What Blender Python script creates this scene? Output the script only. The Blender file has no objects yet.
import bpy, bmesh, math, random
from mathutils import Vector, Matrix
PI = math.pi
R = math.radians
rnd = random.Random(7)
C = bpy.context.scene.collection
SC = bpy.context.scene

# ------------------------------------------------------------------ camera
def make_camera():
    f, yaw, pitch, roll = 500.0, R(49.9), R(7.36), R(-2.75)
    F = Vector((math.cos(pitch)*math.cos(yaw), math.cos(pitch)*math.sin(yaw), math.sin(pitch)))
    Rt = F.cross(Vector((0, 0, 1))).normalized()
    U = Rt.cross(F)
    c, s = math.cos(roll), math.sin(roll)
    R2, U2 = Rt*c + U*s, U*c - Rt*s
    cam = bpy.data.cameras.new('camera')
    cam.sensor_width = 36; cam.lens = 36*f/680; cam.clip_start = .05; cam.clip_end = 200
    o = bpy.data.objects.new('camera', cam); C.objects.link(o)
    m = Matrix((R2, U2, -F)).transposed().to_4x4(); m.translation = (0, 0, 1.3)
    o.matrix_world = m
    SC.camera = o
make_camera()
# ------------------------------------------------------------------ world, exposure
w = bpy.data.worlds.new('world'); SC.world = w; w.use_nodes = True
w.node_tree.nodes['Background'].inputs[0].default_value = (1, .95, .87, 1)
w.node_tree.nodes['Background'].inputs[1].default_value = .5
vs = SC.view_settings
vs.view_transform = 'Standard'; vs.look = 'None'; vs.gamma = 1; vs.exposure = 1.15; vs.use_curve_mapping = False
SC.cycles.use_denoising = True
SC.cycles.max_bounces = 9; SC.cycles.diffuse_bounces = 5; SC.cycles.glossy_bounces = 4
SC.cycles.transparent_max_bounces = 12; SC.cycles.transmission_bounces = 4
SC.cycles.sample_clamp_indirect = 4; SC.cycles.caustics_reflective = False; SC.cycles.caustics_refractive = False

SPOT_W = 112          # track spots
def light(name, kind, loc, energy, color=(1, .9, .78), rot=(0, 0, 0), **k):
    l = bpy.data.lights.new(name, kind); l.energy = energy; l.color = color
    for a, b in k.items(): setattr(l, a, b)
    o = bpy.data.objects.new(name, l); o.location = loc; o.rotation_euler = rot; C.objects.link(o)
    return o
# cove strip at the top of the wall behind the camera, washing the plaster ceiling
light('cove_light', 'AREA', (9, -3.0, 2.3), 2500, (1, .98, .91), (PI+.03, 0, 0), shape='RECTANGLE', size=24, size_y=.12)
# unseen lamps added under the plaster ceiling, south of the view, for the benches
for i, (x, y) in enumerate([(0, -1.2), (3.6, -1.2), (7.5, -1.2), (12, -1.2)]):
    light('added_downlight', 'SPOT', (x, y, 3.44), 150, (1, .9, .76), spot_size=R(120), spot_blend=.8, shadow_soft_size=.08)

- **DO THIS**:
Copy down the material exactly as written.

- **RESPONSE**:
What Blender Python script creates this scene? Output the script only. The Blender file has no objects yet.
import bpy, bmesh, math, random
from mathutils import Vector, Matrix
PI = math.pi
R = math.radians
rnd = random.Random(7)
C = bpy.context.scene.collection
SC = bpy.context.scene

# ------------------------------------------------------------------ camera
def make_camera():
    f, yaw, pitch, roll = 500.0, R(49.9), R(7.36), R(-2.75)
    F = Vector((math.cos(pitch)*math.cos(yaw), math.cos(pitch)*math.sin(yaw), math.sin(pitch)))
    Rt = F.cross(Vector((0, 0, 1))).normalized()
    U = Rt.cross(F)
    c, s = math.cos(roll), math.sin(roll)
    R2, U2 = Rt*c + U*s, U*c - Rt*s
    cam = bpy.data.cameras.new('camera')
    cam.sensor_width = 36; cam.lens = 36*f/680; cam.clip_start = .05; cam.clip_end = 200
    o = bpy.data.objects.new('camera', cam); C.objects.link(o)
    m = Matrix((R2, U2, -F)).transposed().to_4x4(); m.translation = (0, 0, 1.3)
    o.matrix_world = m
    SC.camera = o
make_camera()
# ------------------------------------------------------------------ world, exposure
w = bpy.data.worlds.new('world'); SC.world = w; w.use_nodes = True
w.node_tree.nodes['Background'].inputs[0].default_value = (1, .95, .87, 1)
w.node_tree.nodes['Background'].inputs[1].default_value = .5
vs = SC.view_settings
vs.view_transform = 'Standard'; vs.look = 'None'; vs.gamma = 1; vs.exposure = 1.15; vs.use_curve_mapping = False
SC.cycles.use_denoising = True
SC.cycles.max_bounces = 9; SC.cycles.diffuse_bounces = 5; SC.cycles.glossy_bounces = 4
SC.cycles.transparent_max_bounces = 12; SC.cycles.transmission_bounces = 4
SC.cycles.sample_clamp_indirect = 4; SC.cycles.caustics_reflective = False; SC.cycles.caustics_refractive = False

SPOT_W = 112          # track spots
def light(name, kind, loc, energy, color=(1, .9, .78), rot=(0, 0, 0), **k):
    l = bpy.data.lights.new(name, kind); l.energy = energy; l.color = color
    for a, b in k.items(): setattr(l, a, b)
    o = bpy.data.objects.new(name, l); o.location = loc; o.rotation_euler = rot; C.objects.link(o)
    return o
# cove strip at the top of the wall behind the camera, washing the plaster ceiling
light('cove_light', 'AREA', (9, -3.0, 2.3), 2500, (1, .98, .91), (PI+.03, 0, 0), shape='RECTANGLE', size=24, size_y=.12)
# unseen lamps added under the plaster ceiling, south of the view, for the benches
for i, (x, y) in enumerate([(0, -1.2), (3.6, -1.2), (7.5, -1.2), (12, -1.2)]):
    light('added_downlight', 'SPOT', (x, y, 3.44), 150, (1, .9, .76), spot_size=R(120), spot_blend=.8, shadow_soft_size=.08)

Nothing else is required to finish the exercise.